Yes, vagrant support would be a big plus for proxmox .. I am very very sure about that. And folks who do not need it, can just go right ahead ignoring it and using chef or whatever else works for them.
 
Hello everyone,


those of you who would like to use Proxmox with Vagrant may be interested to hear that we have released our vagrant-proxmox plugin some days ago. It can be installed as a gem from RubyGems.org (https://rubygems.org/gems/vagrant-proxmox) and the source code is available on GitHub (https://github.com/telcat/vagrant-proxmox) (MIT-License).
It utilizes the Proxmox REST-API to perform tasks lik creating/starting/stopping/destroying virtual machines.
We use this Vagrant provider in our Jenkins builds to automatically create and destroy Proxmox VMs on which we then run our integration tests.
Currently this plugin is tailored to our own needs and surely lacks a lot of features. For example only OpenVZ containers are currently supported and some configuration options are missing.


Regards,
Dirk Grappendorf
 
Are these tools only for Linux vm's or can they provision windows guests as well?
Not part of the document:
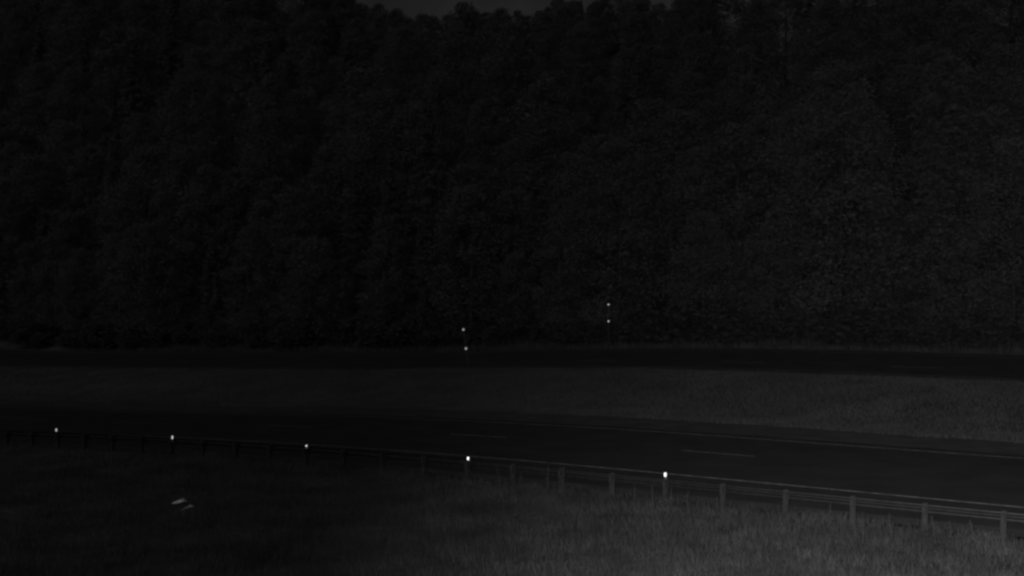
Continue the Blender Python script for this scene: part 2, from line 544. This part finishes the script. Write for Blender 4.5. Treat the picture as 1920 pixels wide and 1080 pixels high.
grass_field("bank_grass", u[k], v[k], 0.3, 0.7, 0.05, M['grass'], "dim scrubby grass along the foot of the wooded bank", 0.6, 0.5)

# ------------------------------------------------------------------ tall weeds along the guardrail
def weed(u, v, h, seed, label):
    rr = random.Random(seed)
    t = empty("tall_weed", P(u, v), rr.uniform(0, 6.28), label, "weed", "tall weeds along the guardrail")
    bm = bmesh.new()
    bend = rr.uniform(-0.12, 0.12)
    f = lambda s: Vector((bend * s * s, 0.4 * bend * s, h * s))
    add_tube(bm, [f(-0.08), f(0.35), f(0.7), f(1.0)], [0.022, 0.018, 0.013, 0.006], 6)
    bm_obj("stem", bm, M['weed'], t)
    verts, faces = [], []
    def leaf(p, a, L, w, droop):
        d = Vector((math.cos(a), math.sin(a), 0.5 - droop)).normalized()
        s = d.cross(Vector((0, 0, 1))).normalized() * w
        b = len(verts)
        m_ = p + d * L * 0.55
        e = p + d * L - Vector((0, 0, droop * L * 0.6))
        verts.extend([p, m_ + s, e, m_ - s]); faces.append((b, b + 1, b + 2, b + 3))
    nl = int(16 + h * 16)
    for i in range(nl):
        s = 0.12 + 0.86 * i / nl
        leaf(f(s), i * 2.4 + rr.uniform(-.4, .4), rr.uniform(0.10, 0.22) * (1.15 - 0.75 * s), rr.uniform(0.03, 0.055), rr.uniform(0.1, 0.7))
    mesh_obj("leaves", verts, faces, M['weed'], t)
    return t
weeds = [(937, 33.9, 876, "slender weed spike right of the fourth reflector, first of the row"),
         (974, 33.8, 886, "low bushy weed, second of the row right of the fourth reflector"),
         (1027, 33.9, 872, "thin weed, third of the row right of the fourth reflector"),
         (1056, 33.7, 874, "tallest weed spike midway between the fourth and fifth reflectors"),
         (1150, 33.8, 886, "weed standing alone before the rail left of the fifth reflector"),
         (1190, 33.6, 906, "short weed just left of the fifth reflector post"),
         (1224, 33.7, 908, "broad weed clump leaning against the left of the fifth reflector post"),
         (1258, 33.6, 914, "weed growing over the foot of the fifth reflector post"),
         (1288, 33.9, 922, "small weed in the rail gap right of the fifth reflector post"),
         (1345, 33.9, 930, "small weed at the foot of the first bare post right of the reflectors"),
         (1555, 33.9, 944, "weed under the beam left of the third bare post right of the reflectors"),
         (1668, 33.8, 962, "weed under the beam left of the fourth bare post right of the reflectors"),
         (1752, 33.7, 966, "upright weed just right of the fourth bare post right of the reflectors"),
         (1782, 33.9, 974, "thin weed under the beam between the last two posts at right"),
         (1825, 33.7, 974, "broad weed under the beam left of the last post at right"),
         (905, 33.6, 894, "short weed just right below the fourth reflector"),
         (840, 33.6, 888, "dim weed left below the fourth reflector")]
for i, (px, v, py, lab) in enumerate(weeds):
    u, z = solve_v(px, v)
    h = max(0.3, h_at(py, z, u, v))
    weed(u, v, h, 40 + i, lab)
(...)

Sent from my MT27i using Tapatalk
 
Having the Proxmox API supported in fog.io library would allow others to easily build new things around Proxmox.
Nearly every other cloud service/virtualization platform is supported already:
http://fog.io/about/provider_documentation.html


Hi e100, thanks for the comments about the knife-proxmox gem. I've found it very useful for learning ruby and to help me in my duty . Since the begining, I was looking forward somebody to help me to create the fog.io support, but I haven't enough time and energy to do it myself. So, has anybody implemented it right now? Is there any effort done related with the fog.io?


Thanks in advance
Jorge Moratilla
 
I agree that vagrant-proxmox should be useful.
Not should be, it is!
I submitted a pull-request do vagrant-proxmox. (pull/24, i'm not allowed to pist hyperlinks here) which i use in my environment already. It's possible now to "vagrant up" a qemu vm by cloning a template.